Although Rutherfurd's manner was affected and artificial, he was an admirable speaker and a powerful advocate. ‘In legal acuteness and argument, for which his peculiar powers gave him a great predilection, he was superior to both his friends, Cockburn and Jeffrey’ (Sir Archibald Alison, Life and Writings, 1883, i. 280). He was a profound lawyer, a successful law-reformer, and an accomplished scholar. He could read Greek with ease, and he possessed an extraordinary knowledge of Italian. According to Sir James Lacaita, Rutherfurd ‘and Mr. Gladstone were the only two Englishmen he had ever known who could conquer the difficulty of obsolete Italian dialects’ (Recollections of Dean Boyle, 1895, p. 27). In private life he was a delightful companion, but as a public man he incurred unpopularity owing to his unconciliatory and somewhat haughty demeanour.

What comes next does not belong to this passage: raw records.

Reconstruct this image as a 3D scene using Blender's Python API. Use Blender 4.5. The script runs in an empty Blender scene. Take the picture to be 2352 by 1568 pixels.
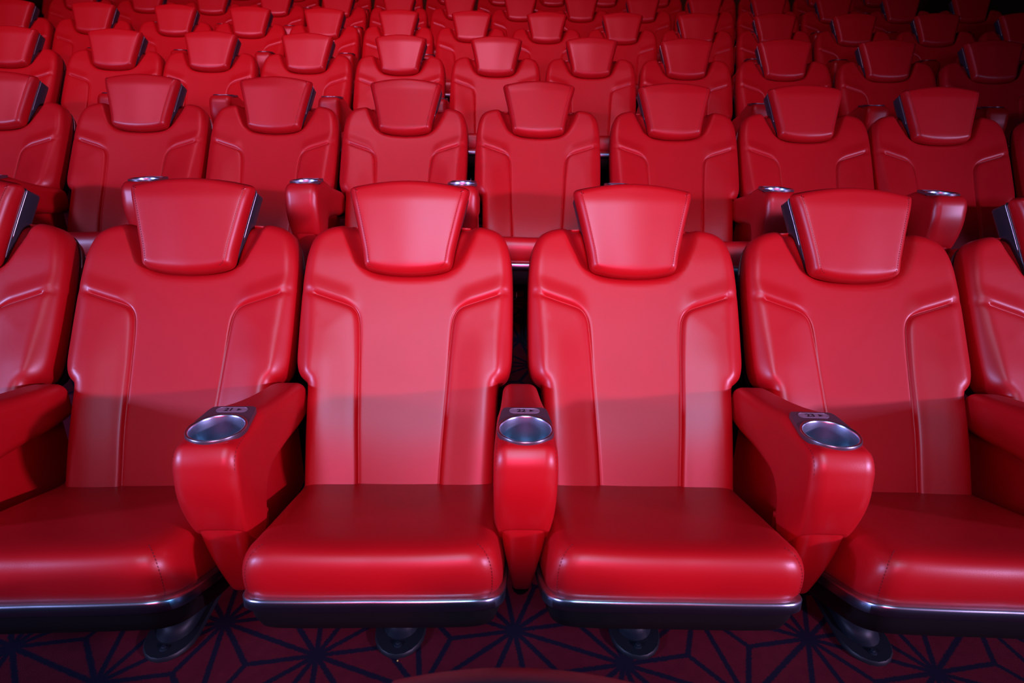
import bpy, bmesh, math
import numpy as np
from mathutils import Vector, Matrix

scene = bpy.context.scene
COL = scene.collection
PI = math.pi

# ------------------------------------------------------------------ layout of the hall
S = 0.62            # seat spacing
D1 = 1.7864         # distance camera to headrests of nearest full row
PITCH = 1.3129      # distance between rows
RISE = 0.3181       # step height
KAP = 0.0459
R = 1 / KAP
CAMZ = 1.3042
XA = {0: 0.0, 1: 0.8665, 2: 0.3501}
OFF = {1: -2.9327, 2: -3.5098, 3: -4.3217, 4: -4.7441, 5: -6.1619, 6: -0.5643}


# seats stand a centimetre or so off the even spacing
JIT = {(1, 0): .010, (1, 1): -.006, (1, 2): .008, (1, 3): .006, (2, 0): .014, (2, 1): .004, (2, 2): -.007, (2, 4): .017, (2, 6): -.02,
       (3, 0): .022, (3, 3): -.01, (3, 4): -.003, (3, 6): -.007, (3, 7): -.007, (4, 0): .02, (4, 2): -.012, (4, 3): -.012, (4, 4): -.02, (4, 5): -.01}


def place(row, k):
    Rn = R + D1 + (row - 1) * PITCH
    a = (OFF[row] + k) * S / Rn + (JIT.get((row, k), 0) / Rn)
    xa = XA.get(row, -0.0375)
    dD = -0.0218 if row == 1 else 0
    return (xa + Rn * math.sin(a), dD - R + Rn * math.cos(a), RISE * (row - 1)), -a


# ------------------------------------------------------------------ materials
def newmat(name):
    m = bpy.data.materials.new(name)
    m.use_nodes = True
    nt = m.node_tree
    return m, nt, nt.nodes['Principled BSDF']


def leather(name, col, rough=0.42, spec=0.5):
    m, nt, p = newmat(name)
    N, L = nt.nodes, nt.links
    tc = N.new('ShaderNodeTexCoord')
    n1 = N.new('ShaderNodeTexNoise'); n1.inputs['Scale'].default_value = 9; n1.inputs['Detail'].default_value = 3
    L.new(tc.outputs['Object'], n1.inputs['Vector'])
    mx = N.new('ShaderNodeMix'); mx.data_type = 'RGBA'
    mx.inputs['A'].default_value = (*col, 1)
    mx.inputs['B'].default_value = (col[0] * .86, col[1] * .8, col[2] * .8, 1)
    L.new(n1.outputs['Fac'], mx.inputs['Factor'])
    L.new(mx.outputs['Result'], p.inputs['Base Color'])
    p.inputs['Roughness'].default_value = rough
    p.inputs['Specular IOR Level'].default_value = spec
    vo = N.new('ShaderNodeTexVoronoi'); vo.inputs['Scale'].default_value = 620
    L.new(tc.outputs['Object'], vo.inputs['Vector'])
    n2 = N.new('ShaderNodeTexNoise'); n2.inputs['Scale'].default_value = 14
    L.new(tc.outputs['Object'], n2.inputs['Vector'])
    ad = N.new('ShaderNodeMath'); ad.operation = 'MULTIPLY_ADD'; ad.inputs[1].default_value = 5.0
    L.new(n2.outputs['Fac'], ad.inputs[0]); L.new(vo.outputs['Distance'], ad.inputs[2])
    b = N.new('ShaderNodeBump'); b.inputs['Strength'].default_value = 0.10; b.inputs['Distance'].default_value = 0.0006
    L.new(ad.outputs[0], b.inputs['Height']); L.new(b.outputs['Normal'], p.inputs['Normal'])
    return m


def plain(name, col, rough=.5, metal=0., spec=.5, bump=0., bscale=200):
    m, nt, p = newmat(name)
    N, L = nt.nodes, nt.links
    tc = N.new('ShaderNodeTexCoord')
    n1 = N.new('ShaderNodeTexNoise'); n1.inputs['Scale'].default_value = bscale
    L.new(tc.outputs['Object'], n1.inputs['Vector'])
    mx = N.new('ShaderNodeMix'); mx.data_type = 'RGBA'
    mx.inputs['A'].default_value = (*col, 1)
    mx.inputs['B'].default_value = (*[c * .8 for c in col], 1)
    L.new(n1.outputs['Fac'], mx.inputs['Factor'])
    L.new(mx.outputs['Result'], p.inputs['Base Color'])
    p.inputs['Roughness'].default_value = rough
    p.inputs['Metallic'].default_value = metal
    p.inputs['Specular IOR Level'].default_value = spec
    if bump:
        b = N.new('ShaderNodeBump'); b.inputs['Strength'].default_value = bump; b.inputs['Distance'].default_value = 0.001
        L.new(n1.outputs['Fac'], b.inputs['Height']); L.new(b.outputs['Normal'], p.inputs['Normal'])
    return m


RED = leather('red_leather', (0.58, 0.0035, 0.009), .40, .8)
STITCH = plain('stitch_thread', (0.20, 0.004, 0.012), .6)
SHELL = plain('charcoal_shell', (0.035, 0.036, 0.05), .35, 0, .5)
CHROME = plain('brushed_chrome', (0.72, 0.76, 0.86), .30, 1.0, .5, .05, 400)
STEEL = plain('brushed_steel_trim', (0.27, 0.34, 0.46), .33, 1.0, .5, .05, 400)
CUPM = plain('cup_aluminium', (0.55, 0.66, 0.80), .38, 1.0, .5, .05, 300)
PLATE = plain('plum_grey_plate', (0.11, 0.075, 0.10), .38, .35, .5)
PILL = plain('grey_number_pill', (0.36, 0.27, 0.36), .35, .3)
INK = plain('dark_ink', (0.02, 0.004, 0.01), .6)
BLACK = plain('black_plastic', (0.006, 0.005, 0.006), .6, 0, .3)
FOOT = plain('dark_blue_grey_metal', (0.012, 0.018, 0.028), .5, .1, .4)
FOOTBASE = plain('black_foot_plate', (0.010, 0.012, 0.018), .5, 0, .5)
DARKWALL = plain('dark_wall_cloth', (0.010, 0.008, 0.012), .9, 0, .1)
BROWN = plain('olive_brown_panel', (0.10, 0.045, 0.012), .8, 0, .2)
CRUMB = plain('yellow_crumb', (0.9, 0.55, 0.12), .6)


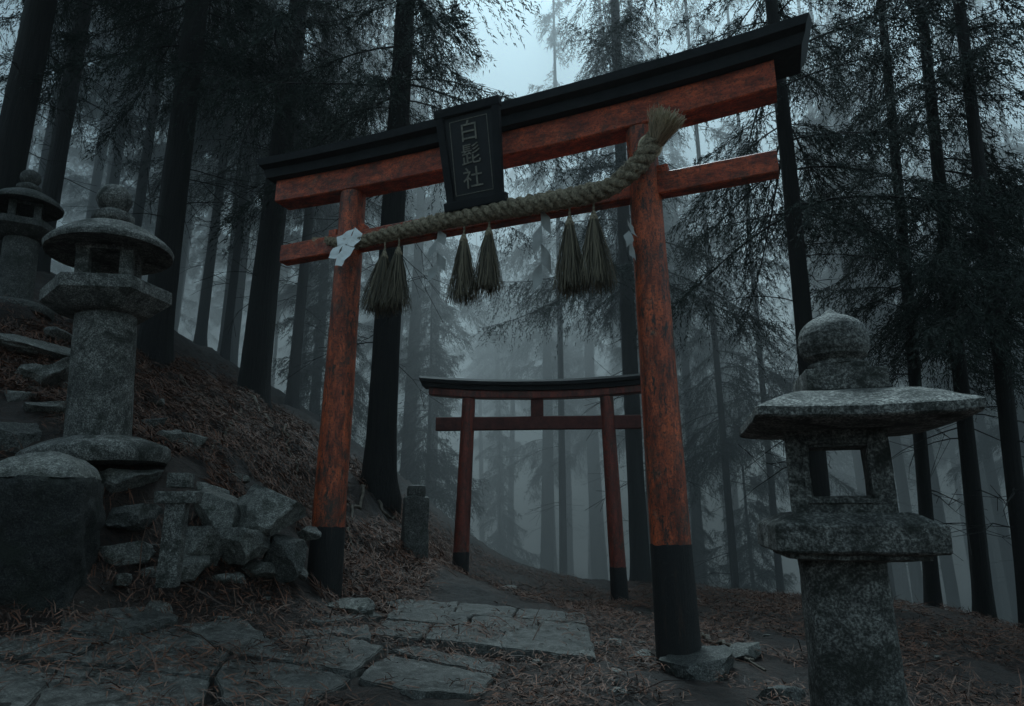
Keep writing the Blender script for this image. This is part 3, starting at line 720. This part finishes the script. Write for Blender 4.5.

There is a portrait of Rutherfurd, by Colvin Smith, in Parliament House, Edinburgh, where there is also a bust, by Brodie. A portrait, by Sir John Watson Gordon, is in the National Gallery of Scotland. Another portrait, by the last-named artist, belongs to the Leith town council.

[Besides the authorities quoted in the text the following have been consulted: Mrs. Gordon's Memoir of Christopher North, 1862, i. 185, ii. 248–9, 357–6, 367; Anderson's Scottish Nation, 1863, iii. 392–3; Grant's Old and New Edinburgh, ii. 98, 156, 174, iii. 68, 111; Scotsman, 16 Dec. 1854; Times, 16 Dec. 1854; Illustrated London News, 23 Dec. 1854; Gent. Mag. 1852 ii. 656, 1855 i. 194–5; Annual Register, 1854, App. to Chron. p. 373; Scots Mag. 1822, i. 694; Irving's Book of Scotsmen, 1881, p. 455; Foster's Members of Parliament, Scotland, 1882, p. 301; Official Return of Lists of Members of Parliament, ii. 374, 392, 409; Notes and Queries, 8th ser. vii. 367; Haydn's Book of Dignities, 1890.]